Below is a listing to write out in full, exactly as given, without its pictures.

Begin Supplied data

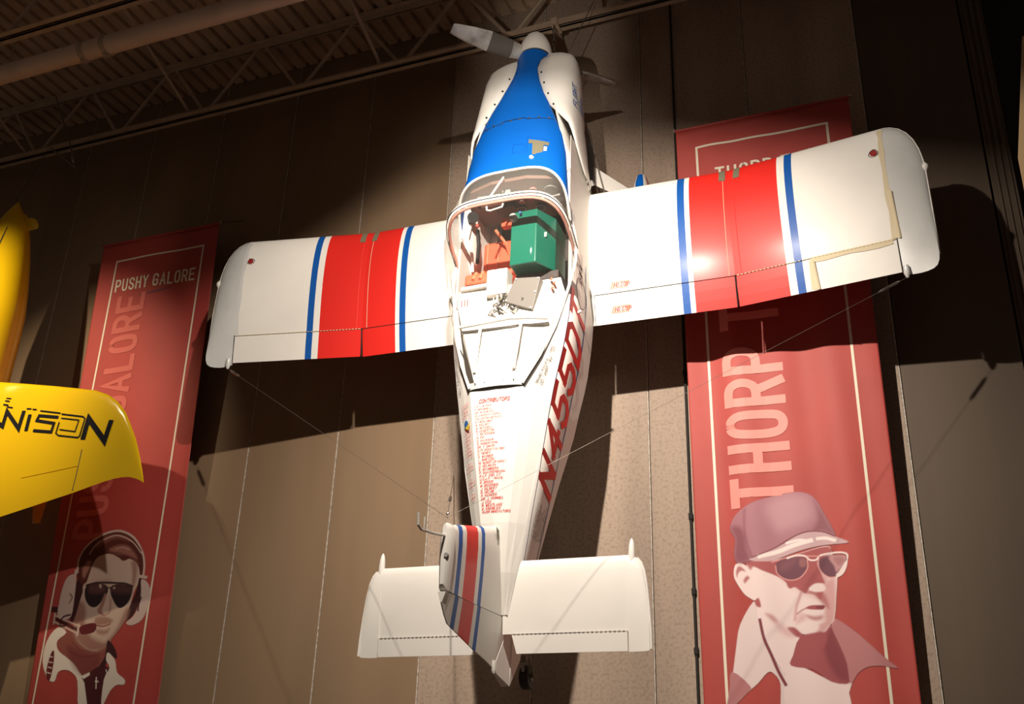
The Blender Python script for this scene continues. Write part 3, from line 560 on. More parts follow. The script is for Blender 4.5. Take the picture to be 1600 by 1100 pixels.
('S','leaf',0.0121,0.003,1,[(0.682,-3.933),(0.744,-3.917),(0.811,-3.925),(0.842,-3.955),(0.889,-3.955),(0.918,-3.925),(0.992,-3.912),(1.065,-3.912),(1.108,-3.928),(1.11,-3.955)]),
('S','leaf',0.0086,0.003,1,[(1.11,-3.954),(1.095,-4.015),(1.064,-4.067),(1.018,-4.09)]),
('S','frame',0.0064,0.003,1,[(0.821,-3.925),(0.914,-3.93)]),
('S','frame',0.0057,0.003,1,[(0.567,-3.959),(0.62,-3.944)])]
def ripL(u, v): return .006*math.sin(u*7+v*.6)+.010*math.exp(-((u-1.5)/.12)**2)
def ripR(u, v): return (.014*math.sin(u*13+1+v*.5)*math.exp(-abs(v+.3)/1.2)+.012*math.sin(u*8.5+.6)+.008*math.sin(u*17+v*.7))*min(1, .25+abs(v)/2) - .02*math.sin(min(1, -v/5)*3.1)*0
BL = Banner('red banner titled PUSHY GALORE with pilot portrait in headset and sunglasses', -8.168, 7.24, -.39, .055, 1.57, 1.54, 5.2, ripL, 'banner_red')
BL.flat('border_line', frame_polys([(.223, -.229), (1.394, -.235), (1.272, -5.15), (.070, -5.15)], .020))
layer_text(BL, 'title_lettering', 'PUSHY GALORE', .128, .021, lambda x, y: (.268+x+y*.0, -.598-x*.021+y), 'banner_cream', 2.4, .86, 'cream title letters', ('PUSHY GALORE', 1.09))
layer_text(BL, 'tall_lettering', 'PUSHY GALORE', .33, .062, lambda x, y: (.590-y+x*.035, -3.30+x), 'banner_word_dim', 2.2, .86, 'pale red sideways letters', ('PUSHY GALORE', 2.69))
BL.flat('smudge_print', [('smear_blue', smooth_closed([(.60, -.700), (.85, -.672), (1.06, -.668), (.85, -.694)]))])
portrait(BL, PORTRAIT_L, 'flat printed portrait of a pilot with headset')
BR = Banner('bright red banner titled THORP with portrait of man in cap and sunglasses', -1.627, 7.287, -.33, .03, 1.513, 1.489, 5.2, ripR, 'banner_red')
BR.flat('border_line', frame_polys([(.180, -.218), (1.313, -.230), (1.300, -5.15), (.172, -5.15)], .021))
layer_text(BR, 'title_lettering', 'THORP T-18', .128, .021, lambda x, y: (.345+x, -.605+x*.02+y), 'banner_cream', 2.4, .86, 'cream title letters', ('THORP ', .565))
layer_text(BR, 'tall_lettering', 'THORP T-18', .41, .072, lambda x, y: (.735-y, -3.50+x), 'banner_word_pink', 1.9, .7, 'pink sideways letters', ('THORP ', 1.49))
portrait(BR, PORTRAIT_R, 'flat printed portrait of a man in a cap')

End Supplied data

- [Reply to the exercise]:
The Blender Python script for this scene continues. Write part 3, from line 560 on. More parts follow. The script is for Blender 4.5. Take the picture to be 1600 by 1100 pixels.
('S','leaf',0.0121,0.003,1,[(0.682,-3.933),(0.744,-3.917),(0.811,-3.925),(0.842,-3.955),(0.889,-3.955),(0.918,-3.925),(0.992,-3.912),(1.065,-3.912),(1.108,-3.928),(1.11,-3.955)]),
('S','leaf',0.0086,0.003,1,[(1.11,-3.954),(1.095,-4.015),(1.064,-4.067),(1.018,-4.09)]),
('S','frame',0.0064,0.003,1,[(0.821,-3.925),(0.914,-3.93)]),
('S','frame',0.0057,0.003,1,[(0.567,-3.959),(0.62,-3.944)])]
def ripL(u, v): return .006*math.sin(u*7+v*.6)+.010*math.exp(-((u-1.5)/.12)**2)
def ripR(u, v): return (.014*math.sin(u*13+1+v*.5)*math.exp(-abs(v+.3)/1.2)+.012*math.sin(u*8.5+.6)+.008*math.sin(u*17+v*.7))*min(1, .25+abs(v)/2) - .02*math.sin(min(1, -v/5)*3.1)*0
BL = Banner('red banner titled PUSHY GALORE with pilot portrait in headset and sunglasses', -8.168, 7.24, -.39, .055, 1.57, 1.54, 5.2, ripL, 'banner_red')
BL.flat('border_line', frame_polys([(.223, -.229), (1.394, -.235), (1.272, -5.15), (.070, -5.15)], .020))
layer_text(BL, 'title_lettering', 'PUSHY GALORE', .128, .021, lambda x, y: (.268+x+y*.0, -.598-x*.021+y), 'banner_cream', 2.4, .86, 'cream title letters', ('PUSHY GALORE', 1.09))
layer_text(BL, 'tall_lettering', 'PUSHY GALORE', .33, .062, lambda x, y: (.590-y+x*.035, -3.30+x), 'banner_word_dim', 2.2, .86, 'pale red sideways letters', ('PUSHY GALORE', 2.69))
BL.flat('smudge_print', [('smear_blue', smooth_closed([(.60, -.700), (.85, -.672), (1.06, -.668), (.85, -.694)]))])
portrait(BL, PORTRAIT_L, 'flat printed portrait of a pilot with headset')
BR = Banner('bright red banner titled THORP with portrait of man in cap and sunglasses', -1.627, 7.287, -.33, .03, 1.513, 1.489, 5.2, ripR, 'banner_red')
BR.flat('border_line', frame_polys([(.180, -.218), (1.313, -.230), (1.300, -5.15), (.172, -5.15)], .021))
layer_text(BR, 'title_lettering', 'THORP T-18', .128, .021, lambda x, y: (.345+x, -.605+x*.02+y), 'banner_cream', 2.4, .86, 'cream title letters', ('THORP ', .565))
layer_text(BR, 'tall_lettering', 'THORP T-18', .41, .072, lambda x, y: (.735-y, -3.50+x), 'banner_word_pink', 1.9, .7, 'pink sideways letters', ('THORP ', 1.49))
portrait(BR, PORTRAIT_R, 'flat printed portrait of a man in a cap')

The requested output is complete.